A midweek parade followed in Downcity, ringing in the summer solstice in style. Two months later, the newly opened Providence Place Mall offered a little dog-day relief. Now, instead of going out to Warwick, Lincoln or out of state to Massachusetts, local shoppers could flock across the street from one of WaterFire’s best viewing spots above the river.

And not to be forgotten, the Farrellys released their third locally shot-and-based film in six years prior to Labor Day. Adapted from Peter Farrelly’s 1988 novel, Outside Providence fetched a decent 65 percent audience score on Rotten Tomatoes. The movie variously utilized and depicted the city proper plus Cranston, Kingston, Pawtucket and Woonsocket.

Still no encores

Two nights after the anniversary of the fateful Friars baseball announcement, the P-Bruins raised their Calder Cup banner. A more tumultuous 1999-2000 regular season did not indicate their playoff preparation, as they came within an overtime goal of another Eastern Conference crown. That was enough for Laviolette to move up the coaching ranks to the NHL afterward.

It was also enough for the Bruins to remain the royals of Rhode Island’s sports scene for a while longer. And still no other team has ravaged the AHL record book quite like the bar-setting 1998-99 Providence squad.
 
Meanwhile, the state’s two fictional sagas caught on, with one enlisting the aforementioned West for an April 25, 2000 episode.

With Providence and Family Guy, January 1999 proved the beginning of a still-uncontested one-two punch. In the annals of Ocean State teleplays, no other era comes close in collective prominence and staying power.

Previously, CBS had 40 episodes of Doctor Doctor from 1989 to 1991. In 1992, the same network contemplated the Providence-based Better Days but never aired its pilot.

No other Rhody-set network program mustered a full season between then and the Providence premiere.

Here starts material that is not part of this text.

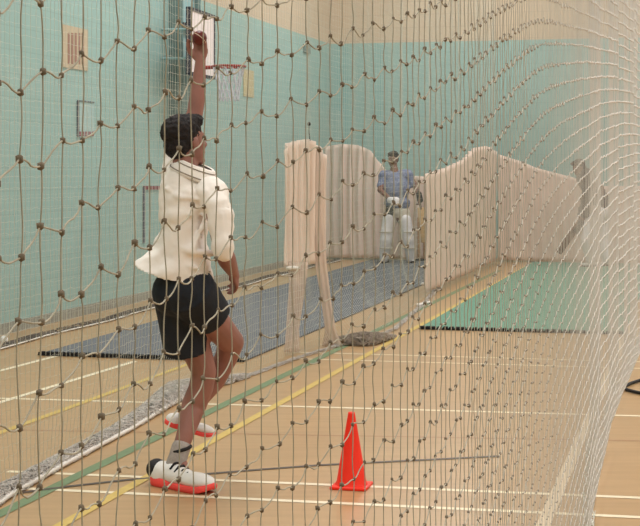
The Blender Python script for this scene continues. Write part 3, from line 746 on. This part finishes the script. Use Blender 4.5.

Ocean Staters’ best bets for entertaining local depictions in that interlude were the Farrellys’ Dumb and Dumber and There’s Something About Mary.

Since the pair that premiered in January 1999, none of the state’s scripted small-screen sagas have matched their legs.

In the spring of 2008, Julianna Margulies played the title role in all six episodes of Fox’s Canterbury Law. Margulies would soon have more success in another legal drama, CBS’ The Good Wife, set in Chicago. Meanwhile, back in “Rhody,” ABC carried all 13 episodes of Eastwick in the fall of 2009.

CBS could have fictionalized the state and capital city government’s infamous side, but decided against it. Five episodes of Waterfront, featuring Billy Baldwin as the state attorney general, were produced but never aired.

Outside of the four main networks, only two Rhode Island series have sustained a multi-year run. Last year, historic Newport got the last of its love from Comedy Central, which cancelled Another Period after three seasons and 32 installments.

Beyond basic cable, Showtime shot Brotherhood on location, giving Providence an authentic depiction from July 2006 to December 2008. But that only amounted to 55 episodes in three seasons.

Conversely, despite occupying the inauspicious Friday-night slot for its whole ride, Providence mustered five healthy seasons and 96 episodes.

Family Guy was cancelled in 2002, the same year Cianci was jailed, but returned in 2005. It is now in its 17th overall season, a Sunday-night staple opposite The Simpsons and Bob’s Burgers. As of this week, it has churned out 320 episodes.

Besides MacFarlane’s breakout brainchild, the P-Bruins are only other holdover from that momentous winter and spring. They still draw exemplary fanfare in the AHL, but have yet to win another championship. Four return trips to the penultimate round of the playoffs have not yielded a second Calder Cup Final ticket.

And PC baseball has had no renaissance. In fact, America’s pastime is preparing to peel more of itself away from the Ocean State. The Pawtucket Red Sox will conduct their 48th and final campaign next year before moving to Worcester, Mass., in 2021. Providence could have kept that club in its eponymous county, but no deal for a venue nailed down the pegs.

Both Providence and Quahog’s most famous mayors have passed away within the last three years. Cianci was still hosting a local talk show when he died unexpectedly at age 74 on Jan. 28, 2016. In June 2017, West’s 88-year-old homonymous voice artist of Batman fame succumbed to leukemia.

But even with the former’s sketchy side, each are remembered for their shots in Rhode Island’s cultural arm. West was the first established A-list ringer with a recurring role on Family Guy, appearing 117 times. His 17 years in office (also nonconsecutive, as Lois Griffin briefly replaced him) fell only four short of Cianci’s.

Amid West’s reign, his constituents were seen advertising Del’s Frozen Lemonade, buying groceries from Stop & Shop and driving by the Big Blue Bug. More out-of-staters undoubtedly saw those entities because the guest star’s veteran presence drew them to the series. He gave it some Y2K compliance after its 1999 grace period.

“Thank you from the bottom of my heart for all you have given us, Mr. Mayor,” MacFarlane stated on Twitter after West’s passing. “You’re irreplaceable.”

Quahog’s school system even acknowledged West’s Providence counterpart with Buddy Cianci Junior High.

“I wish I had gone there myself,” the namesake joked to Bloomberg TV in a June 2015 interview.

Well, you can’t have it all, as Cianci learned the hard way when his misdeeds caught up with him. But he and others also warrant credit for the way substantial scripted and sports narratives went through his city and state two decades ago this year.